僕は、『Let It Be』でのフィル・スペクターの仕事は素晴らしいものだと思っています。もちろんそれが絶対だとは言いませんが、曲の良さをある意味では最大限に引き出しているとも思いますし、散漫だったと言われるセッションを、ここまで作品性・クオリティーともに高い作品にまとめ上げたのは見事としか言いようがないと思います。また『Let It Be』という作品がビートルズの作品の中でもとりわけ多くの人に聴かれているのは、その音楽の普遍性によるものだと思いますが、彼のプロデュースによって、それがよりわかりやすいものに仕上がっているのも事実だと思うのです。
また、前述の『Let It Be Naked』ですが、僕は幼い頃から一般的な(フィル・スペクターによってオーバーダビングの施された)『Let It Be』を聴いていたというのも大きいのかもしれませんが、彼のオーバーダビングを取り除いた『…Naked』には、新鮮さはあるもののやはり物足りなさを感じてしまいます(もちろんこれも素晴らしい作品であることは言うまでもありません)。もし当時この『…Naked』の状態で発売されたとしたらここまでの大衆性は得られなかったのではないでしょうか。やはり『Let It Be』があってこその『Let It Be Naked』だと思います。
さて、『All Things Must Pass』。『Let It Be』でフィル・スペクターの仕事を高く評価したジョージは、解散後初となるソロ・アルバムで彼をプロデューサーに起用しました。この作品でも“ウォール・オブ・サウンド”は健在です。特に驚いたのはA-2のジョージの代表曲「My Sweet Lord」のイントロでのアコースティックギターです。同じコード・カッティングを何本も重ねていて、アコースティックギターの壁を作っています。こんなサウンドはそれまで他に聴いたことがありませんでした。

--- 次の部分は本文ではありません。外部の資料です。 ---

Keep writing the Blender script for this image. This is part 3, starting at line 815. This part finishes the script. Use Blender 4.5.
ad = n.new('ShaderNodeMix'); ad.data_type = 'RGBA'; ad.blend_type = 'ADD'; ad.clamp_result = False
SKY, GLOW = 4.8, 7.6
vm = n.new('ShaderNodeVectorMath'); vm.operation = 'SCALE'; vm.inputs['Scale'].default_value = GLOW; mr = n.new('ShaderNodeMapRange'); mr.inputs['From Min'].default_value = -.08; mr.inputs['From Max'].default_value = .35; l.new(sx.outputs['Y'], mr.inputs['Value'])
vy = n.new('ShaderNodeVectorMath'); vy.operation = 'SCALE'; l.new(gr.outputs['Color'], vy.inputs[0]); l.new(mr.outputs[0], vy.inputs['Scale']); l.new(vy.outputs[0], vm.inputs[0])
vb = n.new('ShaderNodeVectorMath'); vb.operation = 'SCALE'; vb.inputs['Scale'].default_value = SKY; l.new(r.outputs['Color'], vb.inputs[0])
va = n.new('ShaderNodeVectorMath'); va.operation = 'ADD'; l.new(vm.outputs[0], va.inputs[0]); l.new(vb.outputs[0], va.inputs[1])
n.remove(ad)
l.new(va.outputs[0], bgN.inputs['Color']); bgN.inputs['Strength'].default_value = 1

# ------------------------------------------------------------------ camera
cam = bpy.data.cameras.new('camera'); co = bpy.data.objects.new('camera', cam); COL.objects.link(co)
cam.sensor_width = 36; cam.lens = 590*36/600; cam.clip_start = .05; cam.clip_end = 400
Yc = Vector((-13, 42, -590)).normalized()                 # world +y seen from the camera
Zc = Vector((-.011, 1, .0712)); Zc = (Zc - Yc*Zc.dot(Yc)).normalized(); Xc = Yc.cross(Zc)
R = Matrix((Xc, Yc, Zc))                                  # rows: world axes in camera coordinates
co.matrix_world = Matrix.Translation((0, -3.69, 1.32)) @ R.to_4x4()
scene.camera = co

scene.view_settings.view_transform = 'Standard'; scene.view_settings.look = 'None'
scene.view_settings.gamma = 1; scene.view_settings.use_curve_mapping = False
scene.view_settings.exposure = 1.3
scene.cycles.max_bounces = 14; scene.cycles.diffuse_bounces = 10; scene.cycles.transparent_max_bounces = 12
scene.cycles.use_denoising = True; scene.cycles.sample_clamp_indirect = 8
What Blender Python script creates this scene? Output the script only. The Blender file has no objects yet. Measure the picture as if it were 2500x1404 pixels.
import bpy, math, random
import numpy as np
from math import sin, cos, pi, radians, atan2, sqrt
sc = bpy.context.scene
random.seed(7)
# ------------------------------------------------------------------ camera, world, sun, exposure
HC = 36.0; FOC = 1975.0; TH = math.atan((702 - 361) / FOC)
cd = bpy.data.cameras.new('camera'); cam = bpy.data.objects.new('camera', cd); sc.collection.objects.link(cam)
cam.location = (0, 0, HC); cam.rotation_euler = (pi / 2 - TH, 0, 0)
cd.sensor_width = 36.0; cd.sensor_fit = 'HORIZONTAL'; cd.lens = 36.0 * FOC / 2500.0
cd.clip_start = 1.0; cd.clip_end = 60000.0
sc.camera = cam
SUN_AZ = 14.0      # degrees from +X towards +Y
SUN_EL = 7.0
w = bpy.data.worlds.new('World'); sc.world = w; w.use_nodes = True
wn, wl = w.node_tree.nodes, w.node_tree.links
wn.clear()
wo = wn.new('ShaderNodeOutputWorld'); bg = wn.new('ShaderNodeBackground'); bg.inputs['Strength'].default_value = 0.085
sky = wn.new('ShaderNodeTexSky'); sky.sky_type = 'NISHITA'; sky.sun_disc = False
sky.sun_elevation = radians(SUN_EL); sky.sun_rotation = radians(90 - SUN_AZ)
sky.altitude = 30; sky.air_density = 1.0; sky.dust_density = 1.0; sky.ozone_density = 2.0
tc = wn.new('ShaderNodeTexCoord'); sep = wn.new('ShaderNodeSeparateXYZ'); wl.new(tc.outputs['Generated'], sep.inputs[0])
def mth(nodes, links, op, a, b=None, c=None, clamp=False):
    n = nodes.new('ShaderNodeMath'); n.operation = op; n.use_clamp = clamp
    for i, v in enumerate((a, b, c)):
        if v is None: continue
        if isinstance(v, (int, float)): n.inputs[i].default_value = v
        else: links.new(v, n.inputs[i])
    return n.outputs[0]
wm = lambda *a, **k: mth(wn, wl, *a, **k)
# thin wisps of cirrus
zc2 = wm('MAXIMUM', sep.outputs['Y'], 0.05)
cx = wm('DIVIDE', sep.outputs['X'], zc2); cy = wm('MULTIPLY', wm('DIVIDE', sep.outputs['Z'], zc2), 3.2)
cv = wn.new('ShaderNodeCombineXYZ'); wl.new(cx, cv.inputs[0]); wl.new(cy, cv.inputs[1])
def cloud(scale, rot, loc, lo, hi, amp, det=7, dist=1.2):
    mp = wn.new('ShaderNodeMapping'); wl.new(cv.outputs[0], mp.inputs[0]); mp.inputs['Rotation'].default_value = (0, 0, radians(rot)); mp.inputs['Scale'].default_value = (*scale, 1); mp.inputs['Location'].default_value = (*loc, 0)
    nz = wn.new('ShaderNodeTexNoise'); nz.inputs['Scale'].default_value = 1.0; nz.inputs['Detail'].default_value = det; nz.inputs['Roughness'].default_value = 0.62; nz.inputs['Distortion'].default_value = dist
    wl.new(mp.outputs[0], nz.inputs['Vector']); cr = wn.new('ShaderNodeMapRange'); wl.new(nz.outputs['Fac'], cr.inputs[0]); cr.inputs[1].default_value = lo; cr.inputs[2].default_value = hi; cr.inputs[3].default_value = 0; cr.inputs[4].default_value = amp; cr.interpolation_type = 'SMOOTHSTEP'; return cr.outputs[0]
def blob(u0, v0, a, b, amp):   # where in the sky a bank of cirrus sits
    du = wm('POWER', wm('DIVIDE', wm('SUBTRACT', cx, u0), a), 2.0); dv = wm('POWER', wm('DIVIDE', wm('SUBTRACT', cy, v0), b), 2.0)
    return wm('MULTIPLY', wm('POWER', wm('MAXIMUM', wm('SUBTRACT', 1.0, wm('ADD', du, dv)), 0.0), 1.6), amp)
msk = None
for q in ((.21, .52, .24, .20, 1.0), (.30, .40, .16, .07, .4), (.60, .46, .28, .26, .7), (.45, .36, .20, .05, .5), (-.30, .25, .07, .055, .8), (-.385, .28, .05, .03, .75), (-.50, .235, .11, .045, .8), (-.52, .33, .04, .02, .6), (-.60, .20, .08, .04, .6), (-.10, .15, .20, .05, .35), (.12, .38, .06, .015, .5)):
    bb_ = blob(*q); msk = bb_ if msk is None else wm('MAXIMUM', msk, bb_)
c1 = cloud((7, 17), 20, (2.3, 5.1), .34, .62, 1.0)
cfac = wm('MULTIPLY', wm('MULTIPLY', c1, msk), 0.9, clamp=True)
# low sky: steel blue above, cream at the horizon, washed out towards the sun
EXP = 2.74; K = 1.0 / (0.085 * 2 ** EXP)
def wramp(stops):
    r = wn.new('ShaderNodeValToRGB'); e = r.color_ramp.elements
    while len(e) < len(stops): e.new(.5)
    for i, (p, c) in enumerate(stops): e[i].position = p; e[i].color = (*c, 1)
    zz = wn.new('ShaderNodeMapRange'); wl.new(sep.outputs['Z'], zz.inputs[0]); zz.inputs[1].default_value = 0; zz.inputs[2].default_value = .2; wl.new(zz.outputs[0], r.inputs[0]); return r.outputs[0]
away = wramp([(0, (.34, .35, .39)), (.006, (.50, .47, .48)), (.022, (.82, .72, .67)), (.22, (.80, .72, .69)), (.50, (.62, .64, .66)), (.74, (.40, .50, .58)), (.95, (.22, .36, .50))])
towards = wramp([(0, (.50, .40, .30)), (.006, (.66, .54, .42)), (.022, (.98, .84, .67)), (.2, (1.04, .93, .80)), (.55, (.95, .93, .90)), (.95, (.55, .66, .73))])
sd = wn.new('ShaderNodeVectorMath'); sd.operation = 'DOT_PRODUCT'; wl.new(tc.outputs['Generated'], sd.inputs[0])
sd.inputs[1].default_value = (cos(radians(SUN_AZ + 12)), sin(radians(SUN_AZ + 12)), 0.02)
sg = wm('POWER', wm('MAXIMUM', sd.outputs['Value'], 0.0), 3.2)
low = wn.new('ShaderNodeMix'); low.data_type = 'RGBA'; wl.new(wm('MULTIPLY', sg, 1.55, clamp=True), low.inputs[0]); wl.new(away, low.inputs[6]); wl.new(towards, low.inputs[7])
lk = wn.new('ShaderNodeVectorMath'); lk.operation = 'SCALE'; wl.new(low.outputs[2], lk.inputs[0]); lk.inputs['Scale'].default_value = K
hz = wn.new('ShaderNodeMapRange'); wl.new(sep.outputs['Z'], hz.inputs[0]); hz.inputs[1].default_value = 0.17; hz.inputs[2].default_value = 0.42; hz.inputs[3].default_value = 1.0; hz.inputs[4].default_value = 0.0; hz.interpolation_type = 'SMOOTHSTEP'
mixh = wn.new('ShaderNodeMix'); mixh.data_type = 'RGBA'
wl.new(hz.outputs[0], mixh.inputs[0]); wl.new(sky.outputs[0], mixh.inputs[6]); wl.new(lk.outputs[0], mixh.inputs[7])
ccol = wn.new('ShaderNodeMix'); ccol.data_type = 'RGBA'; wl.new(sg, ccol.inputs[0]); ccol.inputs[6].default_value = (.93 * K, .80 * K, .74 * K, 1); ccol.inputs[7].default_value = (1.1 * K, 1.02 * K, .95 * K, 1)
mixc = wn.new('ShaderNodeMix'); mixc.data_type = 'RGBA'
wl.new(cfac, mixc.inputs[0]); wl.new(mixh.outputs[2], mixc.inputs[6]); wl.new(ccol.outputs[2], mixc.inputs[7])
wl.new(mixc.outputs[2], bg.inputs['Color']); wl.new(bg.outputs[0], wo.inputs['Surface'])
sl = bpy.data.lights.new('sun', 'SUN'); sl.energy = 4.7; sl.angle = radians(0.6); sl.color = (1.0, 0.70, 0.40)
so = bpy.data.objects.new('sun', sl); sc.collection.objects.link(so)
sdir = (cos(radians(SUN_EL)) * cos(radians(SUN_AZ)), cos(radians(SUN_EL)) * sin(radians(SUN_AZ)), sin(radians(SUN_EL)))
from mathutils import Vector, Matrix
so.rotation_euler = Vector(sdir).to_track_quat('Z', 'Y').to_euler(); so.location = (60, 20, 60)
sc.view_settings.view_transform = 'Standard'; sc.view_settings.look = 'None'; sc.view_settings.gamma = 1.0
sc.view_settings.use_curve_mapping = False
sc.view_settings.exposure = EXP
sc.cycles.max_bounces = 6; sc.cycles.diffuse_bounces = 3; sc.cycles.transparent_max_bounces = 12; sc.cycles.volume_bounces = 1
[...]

しかし、僕はこの作品での“ウォール・オブ・サウンド”がどうしても好きになれませんでした。のっぺりとした平面的な音の印象で、せっかくのジョージの佳曲群と、豪華参加ミュージシャン達の素晴らしい演奏が、平坦で無機質に聴こえてしまったのです。大好きな内容の作品なのに、どうしても音が好きになれない…何とももどかしいものでした。『Let It Be Naked』が出たとき、僕は『All Things Must Pass Naked』こそ本当に出て欲しいと願ったものでした。

先日やっと手に入れた『All Things Must Pass』のオリジナル盤は、USオリジナル。本家はやはりUKオリジナルだと思いますが、ちょっと高すぎます…これもお金持ちになったら絶対手に入れるレコードリストに追加することにして、まずはUSオリジナルを手に入れました。これも決して安くはありませんが、UKの半値以下と言ったところでしょうか。ずっと探していましたが、これまたなかなか適当なものにめぐり合えず、先日やっと状態の良いもののセール品に出会って手に入れることができた次第です。